My heart sank when I read the Labour manifesto on housing. A litany of proven past failures is presented as the shining future. For instance, the party wants to build high-density housing on brownfield sites – which has meant erecting tower blocks set in open spaces. This kind of housing has proved a social nightmare outside cities as various as Paris and Seoul; elderly people suffer from isolation, the middle-aged spend long hours commuting to work, and adolescents are more prone to the ills of drug use, depression and lack of exercise than in inner-city neighbourhoods.
The manifesto also recommends building entirely new towns, as though the way to fix a problem is to start over from scratch. The new-towns impulse has deep roots in Britain, going back to the garden city movement, but, since their beginnings, these places have struggled to become proper towns. It takes generations for a town to put in place schools or social care homes, develop a local economy of pubs or shops, and weave the complex web that is a neighbourhood. A town cannot be conjured into life with the stroke of a pen.
Although these manifesto policies are proven failures, and though I am a Green supporter rather than Labour, I am sure those proposing them are people of good will. So why the lack of imagination? Part of the trouble is that Labour is still in thrall to its heroic age. After the second world war, the Labour government, which created the NHS, built mass housing for bombed Britain. The sheer urgency of shelter demanded instant if crude housing – and the architects and planners of the time met this challenge pretty well. But now is not then. “Now” means buying into expensive but poor quality housing in spaces that will never become socially and economically sustainable places.

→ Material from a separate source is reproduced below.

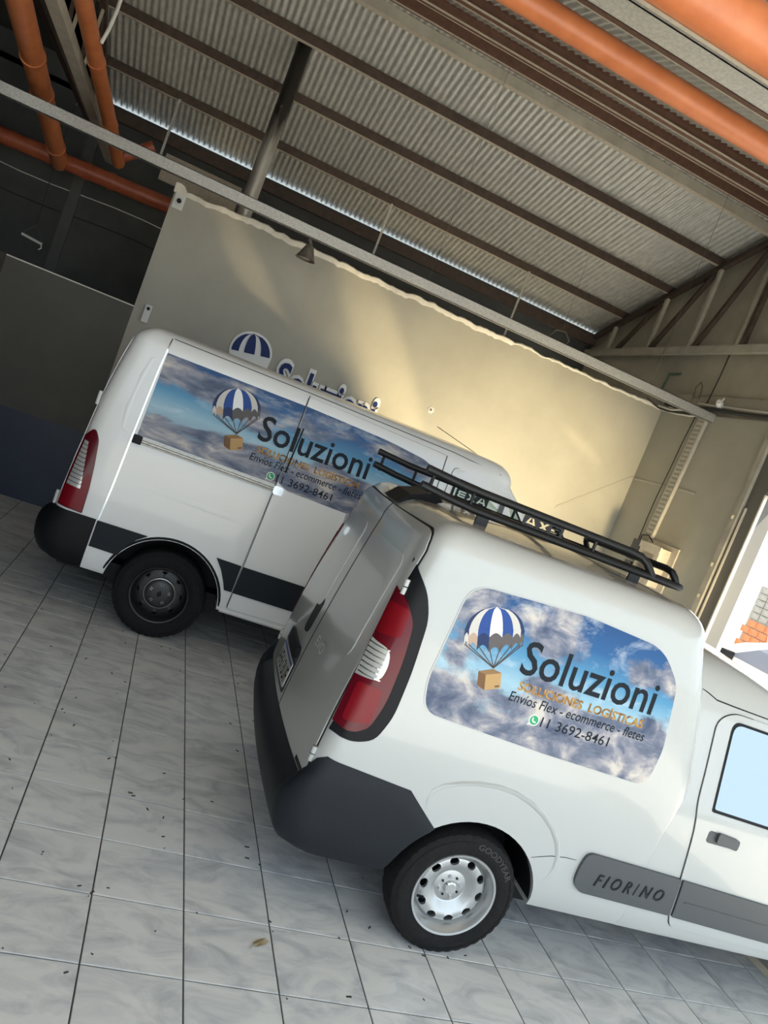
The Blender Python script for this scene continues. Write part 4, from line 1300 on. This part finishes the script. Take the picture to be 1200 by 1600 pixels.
for s_ in (-1, 1):
    fn = ms if s_ < 0 else msL
    put(patch([(3.55, .85), (3.95, .80), (3.90, 1.0), (3.58, 1.10)], fn, .006, .004, [3.6 + .05 * k for k in range(9)], mz), 'headlamp', CLEARL, mo_, 30)
    B().obox((2.86, s_ * 1.12, 1.52), (.05, 0, .02), (0, .10, 0), (0, 0, .17)).build('wing_mirror', BLACKP, mo_)
# antenna
B().tube([(2.42, -.28, 2.165), (2.35, -.28, 2.172)], .014, 8).build('antenna_base', BLACKP, mo_, ang=40)
B().tube([(2.36, -.28, 2.175), (1.72, -.28, 2.315)], .0032, 6).build('antenna_rod', BLACKP, mo_, ang=40)
# rear doors and tail lamps
cuM = [k * .08 for k in range(-13, 14)] + [s_ * v for s_ in (-1, 1) for v in (.86, .90, .92, .94, .96)]
for a, c in ((-.005, -.86), (.005, .86)):
    dd = rounded([(a, .56), (c, .56), (c, 1.5), (c * .955, 2.08), (a, 2.08)], [0, .03, 0, .06, 0], 4)
    rd = door_patch(dd, MBd.rear, mz, cuM, 'rear_door', mo_, MASTER_WHITE)
    sg = -1 if c < 0 else 1
    put(patch(rounded([(sg * .12, 1.42), (sg * .74, 1.42), (sg * .70, 1.94), (sg * .12, 1.94)], .06, 4), MBd.rear, .0115, .006, cuM, mz), 'pressed_panel', MASTER_WHITE, rd, 30)
for z, h_ in ((1.58, .05), (.80, .05)):
    for s_ in (-1, 1):
        p = MBd.rear(s_ * .885, z, .016)
        B().cyl((p.x, p.y, z - h_), (p.x, p.y, z + h_), .013, 10).build('door_hinge', WHITEP, mo_, ang=40)
for s_ in (-1, 1):
    fn = ms if s_ < 0 else msL
    cu = [-.74 - .012 * k for k in range(20)]
    tl = rounded([(-.822, 1.375), (-.775, 1.31), (-.745, 1.12), (-.726, .95), (-.718, .765), (-.905, .775), (-.91, 1.0), (-.885, 1.30)], [.03, .04, .02, .02, .01, .01, 0, 0], 4)
    l_ = put(patch(tl, fn, .012, .014, cu, mz), 'tail_lamp', REDL, mo_, 30)
    put(patch(rounded([(-.725, .775), (-.90, .785), (-.905, .93), (-.795, .94), (-.775, 1.05), (-.742, 1.04)], .01, 2), fn, .0132, .001, cu, mz), 'red_lens', REDM, l_, 30)
    for k in range(11):
        z = .935 + k * .031
        t_ = k / 10
        put(patch([(-.885 + .02 * t_, z), (-.785 - .045 * t_, z - .004), (-.785 - .047 * t_, z + .022), (-.885 + .02 * t_, z + .026)], fn, .0155, .003, cu, mz), 'clear_lens_bar', CLEARL, l_, None)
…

What would I do instead? First, work with realities on the ground. Which may mean dealing with the 270,000 abandoned properties in the UK which could be reconditioned. Much of this abandoned housing is physically OK, and has been let go for financial reasons. And though dealing with mould is not as sexy a proposition for planners as imagining a new town, it is a quicker fix. I would also emulate the efforts in New York to turn offices into residential spaces. Huge office compounds such as Canary Wharf in London and the Noma area in Manchester are currently half-empty ghost towns. It’s tricky to convert bulky office spaces into flats, but Wall Street has done it in New York; so could we. More largely, the guiding idea should be to intensify life in cities rather than evacuate people to the periphery. A good city resembles a pizza, not a doughnut.

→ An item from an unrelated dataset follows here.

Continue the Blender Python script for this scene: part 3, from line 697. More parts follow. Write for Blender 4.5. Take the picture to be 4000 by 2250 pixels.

We need to rethink the very idea of “housing”. In an earlier era, it meant single units endlessly repeated in terraces along streets or strung up in towers. This kind of self-contained house suited nuclear families that were separated from work and emotionally inward-looking. That way of life is waning, replaced by single parents, elderly people on their own, gay and straight couples without kids; most importantly the line between home and work is blurring. These changes require a new kind of housing, which I’d call sociable housing. In La Borda, a co-housing development in Barcelona, people of all sorts and ages share the same open space. Elderly people in small flats can look after the children of working parents. You can create clusters of such buildings, as the Barcelonans do in their “superblocks”.

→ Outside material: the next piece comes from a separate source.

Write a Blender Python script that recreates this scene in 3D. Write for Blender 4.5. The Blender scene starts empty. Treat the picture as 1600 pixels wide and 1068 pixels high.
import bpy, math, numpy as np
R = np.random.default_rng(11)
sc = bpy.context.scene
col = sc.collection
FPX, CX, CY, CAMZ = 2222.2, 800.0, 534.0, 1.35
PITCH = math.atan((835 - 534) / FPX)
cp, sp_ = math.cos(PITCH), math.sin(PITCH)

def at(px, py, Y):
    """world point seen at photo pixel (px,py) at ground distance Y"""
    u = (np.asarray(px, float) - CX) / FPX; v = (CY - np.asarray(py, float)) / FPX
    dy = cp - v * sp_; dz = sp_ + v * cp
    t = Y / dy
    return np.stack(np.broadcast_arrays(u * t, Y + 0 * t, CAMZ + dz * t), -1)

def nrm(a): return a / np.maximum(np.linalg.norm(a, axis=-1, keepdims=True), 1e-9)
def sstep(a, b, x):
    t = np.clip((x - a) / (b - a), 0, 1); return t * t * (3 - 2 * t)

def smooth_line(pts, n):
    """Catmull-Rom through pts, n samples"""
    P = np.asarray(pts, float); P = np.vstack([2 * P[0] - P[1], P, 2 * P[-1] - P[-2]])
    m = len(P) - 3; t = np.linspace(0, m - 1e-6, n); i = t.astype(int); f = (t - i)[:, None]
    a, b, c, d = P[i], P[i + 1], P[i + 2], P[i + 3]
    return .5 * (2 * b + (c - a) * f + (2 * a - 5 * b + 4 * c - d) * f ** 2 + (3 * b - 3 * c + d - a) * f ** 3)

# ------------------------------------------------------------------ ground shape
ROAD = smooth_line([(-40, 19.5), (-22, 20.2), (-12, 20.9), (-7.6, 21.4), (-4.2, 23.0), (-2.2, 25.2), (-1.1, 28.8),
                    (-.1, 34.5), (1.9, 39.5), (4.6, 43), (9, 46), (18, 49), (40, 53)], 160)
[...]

Sociable housing of this sort has an economic value, since costs for things such as heating and water become cheaper when shared. And it can be built so that people have shared spaces in which to work, rather than logging in to the office from their bedrooms. People can still own their own turf, as in the condominium arrangements on New York’s Roosevelt Island. At the moment, I am trying to work out how sociable houses might be built so as to enable young people to get on the property ladder – but there is also a solution to the housing crisis that doesn’t require a single new brick.
That is to impose real price controls in the private rented market (which has just been shown to have reached record highs in Britain). Then a landlord could not treble or quadruple rents on a whim, nor sell beyond the advertised price to the highest bidder, nor “flip” a small commercial space so that suddenly in place of your shoemaker you have another Starbucks in the high street. Like water or the trains, housing is a communal good, rather than an anything-goes market commodity. But price controls are the children of socialism … a word from Labour’s heroic age that is seldom invoked today.